“Us” Movie Review


Jordan Peele follows up his 2017 phenomenon “Get Out” with another shocking horror classic

When “Get Out” came out in March 2017, it captured the admiration of audiences and critics alike and slung shot writer/director Jordan Peele into the spotlight. When the 2018 Oscars came around, “Get Out” made waves when Peele took home the Oscar for best original screenplay and announced that he would have more on the way. Now in March of 2019 Peele released his latest movie “Us”, the terrifying story of a family vacationing in Santa Cruz only to be haunted by the mother’s traumatic childhood event and a set of doppelgangers wearing red jumpsuits and using large golden sheers as their murder weapon.

For the most part, modern horror movies have been rather underwhelming. They opt for computer generated monsters and jump scares to keep their audiences entertained. “Us” returns to a classical style of horror movie that is most comparable to Stanley Kubrick’s masterpiece “The Shining”. “Us” is more creepy than scary and most of the scares come from gore instead of jump scares. While the film has a pretty ridiculous plot, it manages to stay grounded thanks to its fantastic character development which is part writing and part the magnificent acting of the four family members playing both themselves and their evil doppelgangers. The screen clearly belongs to Lupita Nyong’o who gives a performance worthy of her Oscar winning role in “12 Years a Slave”.

By far the best part of this movie, as it was with “Get Out”, is the hidden clues scattered within the movie that reveal a greater meaning that Peele was eluding to. “Get Out” provided commentary about race, and “Us” cryptically asks its viewers to examine their place in social class. It victimizes people of the upper class and implies that those of the lower class are possibly more deserving of a better life. It is hidden meanings like this that, in my book, elevate horror movies to an elite level.

The film is best taken in context of its predecessor, “Get Out”, and while “Us” probably isn’t a sequel it is the only other film that Peele has made. “Us” doesn’t have as inventive of a story as “Get Out” did and the script is in general less fun, but “Us” does have a twist at the end that makes it better than the average screenplay and it has an ambiguous ending that can be taken in almost a dozen different directions. “Us” really separates itself in its production. Peele was awarded a larger budget to make “Us” and it is evident in the cinematography, score, and special effects.
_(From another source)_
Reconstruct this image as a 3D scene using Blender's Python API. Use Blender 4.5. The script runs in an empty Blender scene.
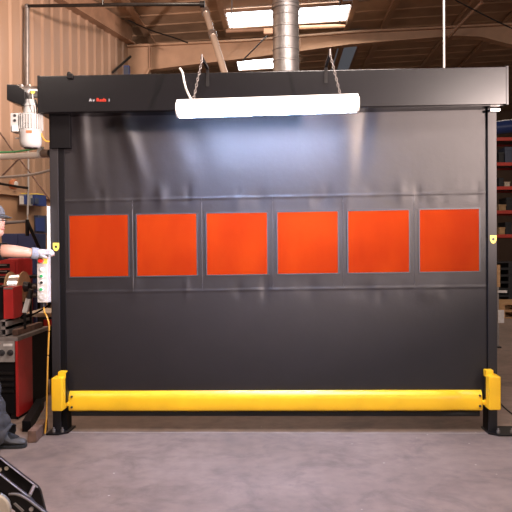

Peele also did a better job of directing, as anybody would on their second try.

“Us” made over $70 million on opening weekend and is well on its way to surpassing the total gross of “Get Out”. It is too early in the year to tell how it will fair at awards shows, but it certainly deserves consideration. Peele already announced that he has three other horror movies that each tackle other social injustices that he plans to release before 2030, so it looks like Peele isn’t going anywhere for a while.

“Us” is clearly better than most of the horror movies we are given today and returns to older styles of telling horror stories. It has the typical Peele way of writing that makes the story more engaging and more meaningful. “Us” separates itself with increased production value that make the film more artistically appealing, but it’s greatest triumph is Nyong’o’s performance which is nothing short of incredible. Peele avoids a sophomore slump and creates another shocking movie that blurs the line between good and evil and asks its audience to consider the deeper meaning in every shot. In doing so, Peele has created a horror classic which will not soon be forgotten and he establishes himself as the modern king of cinema horror.